Innovation researchers have known for some time that it is possible for anew technology to be widely acquired but only sparsely deployed among acquiring firms. The burden of organizational learning surrounding software process innovations (SPIs)—and complex organizational technologies in general—can create a "knowledge barrier" that inhibits diffusion. While it has suggested that many organizations will defer adoption until knowledge barriers have been sufficiently lowered, this leaves open the question of which organizations are better candidates for early adoption and what strategies they should follow. An empirical study using data on the assimilation of object oriented programming languages (OOPLs) by 608 US business sites provides quantitative evidence about which organizations are likely to be most successful in the assimilation of OOPLs. These data are complemented by a small number of in-depth case studies of the strategies (and outcomes) of early OO adopters.

Overview

  1. Failure of software process innovations (SPIs) to deliver on their promise
  2. Failure of organizations to assimilate the SPI technology
  3. Framework for identifying likely dominant technologies
  4. Report on survey of adoption of object oriented programming languages (OOPLs) - characteristics of successful organizations
  5. Report on longitudinal case studies of early adopters of OO - suggestions on how best to adopt

Speaker: Dr.

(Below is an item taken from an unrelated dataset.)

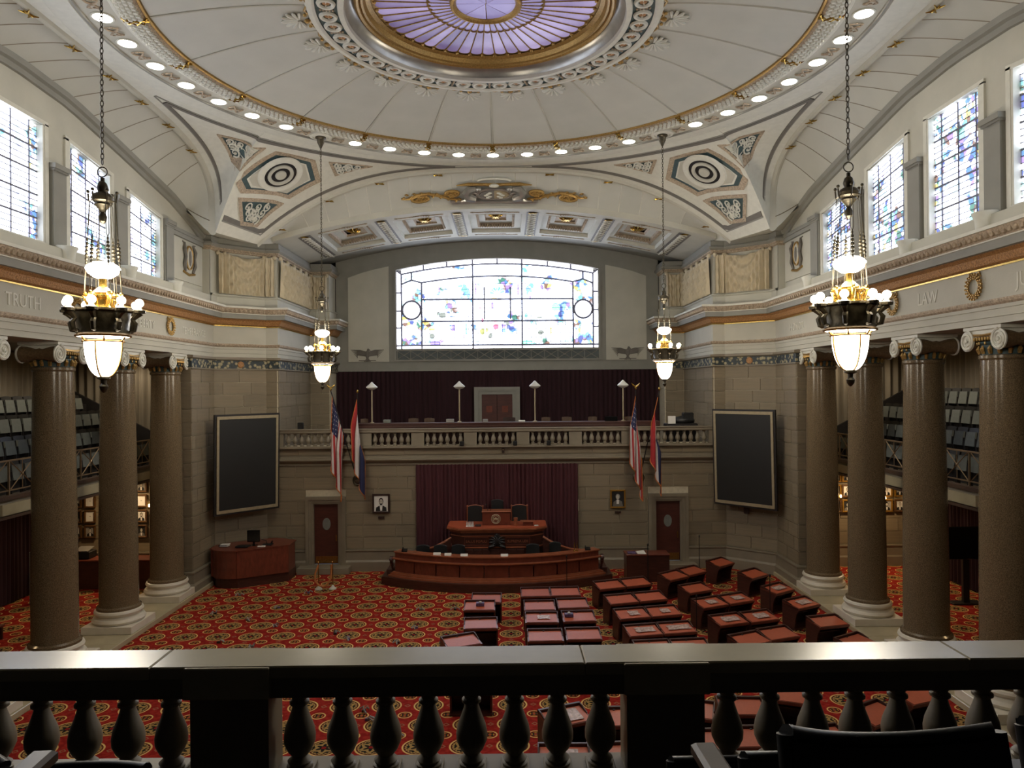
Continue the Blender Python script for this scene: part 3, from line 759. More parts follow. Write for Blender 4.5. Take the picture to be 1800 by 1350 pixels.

Chris F. Kemerer

Dr. Chris F. Kemerer is the David Roderick Chair in Information Systems at the Katz Graduate School of Business, University of Pittsburgh. Previously, he was on the faculty at MIT’s Sloan School of Management.

He received the B.S. degree from the Wharton School at the University of Pennsylvania and the Ph.D. degree from Carnegie Mellon University, where his dissertation topic was "Measurement of Software Development Productivity".

His current research interests include management and measurement issues in information systems and software engineering, and he has published articles on these topics in a number of professional and academic journals, including Communications of the ACM, IEEE Transactions on Software Engineering, Information Systems Research, Management Science, Sloan Management Review, and others. He has been invited to address audiences in Australia, Canada, Chile, Denmark, Germany, Italy, Japan, Singapore, Switzerland, the United Kingdom, and numerous cities throughout the United States.

He is a former Principal of American Management Systems Inc., the Arlington, Virginia-based software development and consulting firms.

Dr. Kemerer serves or has served on the editorial boards of the Annals of Software Engineering, Communications of the ACM, Empirical Software Engineering, Information Systems Research, the Journal of Organizational Computing, the Journal of Software Quality, and MIS Quarterly, and is a member of INFORMS, ACM, and the IEEE Computer Society.